DİJİTAL İTÜ AKADEMİK ÖLÇÜMLEME SİSTEMİ İLE BİR İLKE İMZA ATILDI
ARDEK faaliyete geçtiğinden bu yana pek çok önemli projeye imza atıldığını söyleyen Çakır, bu projeleri şu şekilde özetledi: “Akademisyenlerin imzasını taşıyan ulusal ve uluslararası yayın, proje ve çalışmaları otomatik olarak okuyan ve sisteme kaydeden ‘BeeBul’ adlı yapay zeka odaklı arama motorunu faaliyete geçirdik. İTÜ olarak dijitalleşmeye çok önem veriyoruz. Bu çerçevede akademisyenlerimizin performanslarını interaktif olarak ölçen ve verileri güncelleyen ‘Dijital İTÜ’ akademik ölçümleme sistemiyle Türkiye’de bir ilke imza attık.
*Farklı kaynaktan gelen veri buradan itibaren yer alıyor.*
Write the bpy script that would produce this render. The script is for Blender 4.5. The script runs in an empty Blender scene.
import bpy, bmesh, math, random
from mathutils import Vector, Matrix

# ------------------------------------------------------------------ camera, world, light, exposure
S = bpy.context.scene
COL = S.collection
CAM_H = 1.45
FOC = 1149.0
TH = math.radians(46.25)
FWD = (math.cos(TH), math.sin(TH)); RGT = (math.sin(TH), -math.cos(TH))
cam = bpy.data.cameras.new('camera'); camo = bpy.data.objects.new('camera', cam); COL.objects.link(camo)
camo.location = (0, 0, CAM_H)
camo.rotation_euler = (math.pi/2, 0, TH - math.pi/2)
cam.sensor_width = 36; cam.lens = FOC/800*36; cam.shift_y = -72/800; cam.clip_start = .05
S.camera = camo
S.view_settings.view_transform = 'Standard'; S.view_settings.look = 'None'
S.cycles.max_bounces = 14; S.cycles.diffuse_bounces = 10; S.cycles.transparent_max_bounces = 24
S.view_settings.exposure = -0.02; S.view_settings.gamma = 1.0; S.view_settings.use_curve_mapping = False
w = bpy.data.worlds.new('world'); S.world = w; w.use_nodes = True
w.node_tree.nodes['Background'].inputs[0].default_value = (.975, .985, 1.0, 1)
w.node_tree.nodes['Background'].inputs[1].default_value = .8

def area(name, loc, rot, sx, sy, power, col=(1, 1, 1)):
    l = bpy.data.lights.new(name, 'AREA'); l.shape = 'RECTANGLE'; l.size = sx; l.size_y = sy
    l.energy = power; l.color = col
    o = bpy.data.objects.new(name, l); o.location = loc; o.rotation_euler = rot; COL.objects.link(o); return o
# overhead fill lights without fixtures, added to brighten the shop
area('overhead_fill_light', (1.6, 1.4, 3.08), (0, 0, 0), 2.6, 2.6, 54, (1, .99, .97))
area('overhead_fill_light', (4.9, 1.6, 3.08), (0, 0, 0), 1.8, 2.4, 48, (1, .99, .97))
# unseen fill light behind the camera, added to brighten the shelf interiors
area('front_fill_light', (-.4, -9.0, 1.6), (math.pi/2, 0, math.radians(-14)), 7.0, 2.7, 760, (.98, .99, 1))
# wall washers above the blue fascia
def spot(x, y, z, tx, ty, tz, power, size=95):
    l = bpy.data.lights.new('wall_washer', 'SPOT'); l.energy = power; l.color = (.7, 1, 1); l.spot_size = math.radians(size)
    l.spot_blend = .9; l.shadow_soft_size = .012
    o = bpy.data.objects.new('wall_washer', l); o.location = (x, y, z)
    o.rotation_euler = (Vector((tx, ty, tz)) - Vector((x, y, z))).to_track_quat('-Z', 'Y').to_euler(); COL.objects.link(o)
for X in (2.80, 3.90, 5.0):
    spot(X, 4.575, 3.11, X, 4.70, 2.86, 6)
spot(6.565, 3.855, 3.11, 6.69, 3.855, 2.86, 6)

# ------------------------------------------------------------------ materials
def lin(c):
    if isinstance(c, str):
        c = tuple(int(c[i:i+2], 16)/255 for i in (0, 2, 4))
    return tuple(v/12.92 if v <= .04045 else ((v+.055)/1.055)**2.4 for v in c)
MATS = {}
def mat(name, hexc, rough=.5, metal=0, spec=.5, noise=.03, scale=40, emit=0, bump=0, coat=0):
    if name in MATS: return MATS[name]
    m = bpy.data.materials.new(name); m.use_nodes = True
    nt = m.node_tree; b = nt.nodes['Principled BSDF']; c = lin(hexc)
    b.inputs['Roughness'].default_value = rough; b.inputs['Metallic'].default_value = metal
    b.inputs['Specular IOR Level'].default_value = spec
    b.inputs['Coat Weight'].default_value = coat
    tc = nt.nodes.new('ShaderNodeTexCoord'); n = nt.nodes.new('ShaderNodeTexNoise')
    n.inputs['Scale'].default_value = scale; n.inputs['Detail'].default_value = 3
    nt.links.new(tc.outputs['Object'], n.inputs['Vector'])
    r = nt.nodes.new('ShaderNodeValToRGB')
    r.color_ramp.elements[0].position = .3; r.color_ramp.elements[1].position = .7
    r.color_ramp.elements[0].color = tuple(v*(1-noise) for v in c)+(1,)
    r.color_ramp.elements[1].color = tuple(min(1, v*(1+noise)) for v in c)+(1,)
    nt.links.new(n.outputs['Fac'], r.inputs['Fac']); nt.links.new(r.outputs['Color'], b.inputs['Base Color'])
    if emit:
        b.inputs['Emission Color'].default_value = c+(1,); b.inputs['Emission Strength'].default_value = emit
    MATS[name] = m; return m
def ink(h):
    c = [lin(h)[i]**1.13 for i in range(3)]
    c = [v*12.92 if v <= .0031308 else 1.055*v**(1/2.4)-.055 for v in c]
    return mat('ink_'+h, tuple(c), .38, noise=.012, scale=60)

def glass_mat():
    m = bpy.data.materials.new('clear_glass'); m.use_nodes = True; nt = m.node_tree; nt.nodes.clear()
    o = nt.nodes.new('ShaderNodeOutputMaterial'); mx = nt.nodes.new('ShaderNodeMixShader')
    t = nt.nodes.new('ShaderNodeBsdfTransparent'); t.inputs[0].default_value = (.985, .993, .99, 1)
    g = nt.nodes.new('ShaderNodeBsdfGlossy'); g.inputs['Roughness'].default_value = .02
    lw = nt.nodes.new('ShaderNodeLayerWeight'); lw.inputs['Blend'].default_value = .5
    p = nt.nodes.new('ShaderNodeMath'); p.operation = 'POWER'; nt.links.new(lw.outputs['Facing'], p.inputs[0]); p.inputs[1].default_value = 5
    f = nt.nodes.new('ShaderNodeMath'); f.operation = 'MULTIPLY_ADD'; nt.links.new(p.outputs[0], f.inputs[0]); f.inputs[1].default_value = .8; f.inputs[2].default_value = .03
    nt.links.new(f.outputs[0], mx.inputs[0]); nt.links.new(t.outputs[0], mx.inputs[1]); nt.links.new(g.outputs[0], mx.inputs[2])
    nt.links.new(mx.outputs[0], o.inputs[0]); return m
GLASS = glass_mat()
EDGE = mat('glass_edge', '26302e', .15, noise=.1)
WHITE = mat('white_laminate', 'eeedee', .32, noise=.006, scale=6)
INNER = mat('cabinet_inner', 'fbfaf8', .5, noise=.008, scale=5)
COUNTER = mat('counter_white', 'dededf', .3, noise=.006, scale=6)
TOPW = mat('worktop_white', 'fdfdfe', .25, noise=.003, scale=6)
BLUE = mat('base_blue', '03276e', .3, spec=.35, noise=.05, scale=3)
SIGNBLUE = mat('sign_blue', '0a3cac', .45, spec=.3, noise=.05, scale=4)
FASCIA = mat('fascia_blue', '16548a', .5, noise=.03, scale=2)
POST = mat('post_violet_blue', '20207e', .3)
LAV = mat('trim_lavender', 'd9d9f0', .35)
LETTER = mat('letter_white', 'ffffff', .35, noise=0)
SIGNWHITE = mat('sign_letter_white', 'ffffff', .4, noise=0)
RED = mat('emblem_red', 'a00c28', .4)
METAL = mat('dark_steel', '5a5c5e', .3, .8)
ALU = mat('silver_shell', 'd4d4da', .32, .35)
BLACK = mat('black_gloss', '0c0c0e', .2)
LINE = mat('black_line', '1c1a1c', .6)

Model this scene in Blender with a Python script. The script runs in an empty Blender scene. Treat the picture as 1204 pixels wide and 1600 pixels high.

Bu sistem aracılığıyla İTÜ bünyesindeki her öğretim üyesinin, hangi dersi verdiğinden alan ağırlıklı atıf etkisine kadar her detayı analiz edebiliyoruz. İTÜ Paylaşımlı Laboratuvar Ekipman Kullanım Sistemi (İTÜ PLEKS), akademisyenlerin yanı sıra kamu ve özel sektörün de hizmetine sunuldu. Ağustos sonu itibariyle 100 teknik mühendislik makinesine ulaşmış olacağız. Son dönemdeki Ar-Ge odaklı çalışmalar kapsamında TÜBİTAK projeleri de dahil olmak üzere 19 büyük proje alındı. Önümüzdeki başvuru döneminde de yaklaşık 50-60 proje başvurusu olacak.”
ÖĞRENCİ PROJELERİ DE DESTEKLENİYOR
246 öğrenci kulübüyle, Türkiye’de en fazla öğrenci kulübüne sahip üniversite olduklarının altını çizen Altan Çakır, İTÜ Araştırma Dekanlığı olarak öğrencilerin fikirlerini ve geliştirdiği projeleri çok önemsediklerini belirtti. Roket, otonom drone, elektrikli araç, blockzincir, yapay zeka ve güneş arabası gibi pek çok inovatif öğrenci takımının bulunduğunu söyleyen Çakır, “Bu takımlara ARDEK olarak ofis ve toplantı odası desteği sağlamayı düşünüyoruz. Öğrenciler için özel bir alan kuruldu. Öğrenci takımlarına projeleri çerçevesinde fon desteği de sağlayarak bir arada çalışıp üretecekleri, yeni girişimlerin çıkacağı bir ekosistem üzerine çalışıyoruz” dedi.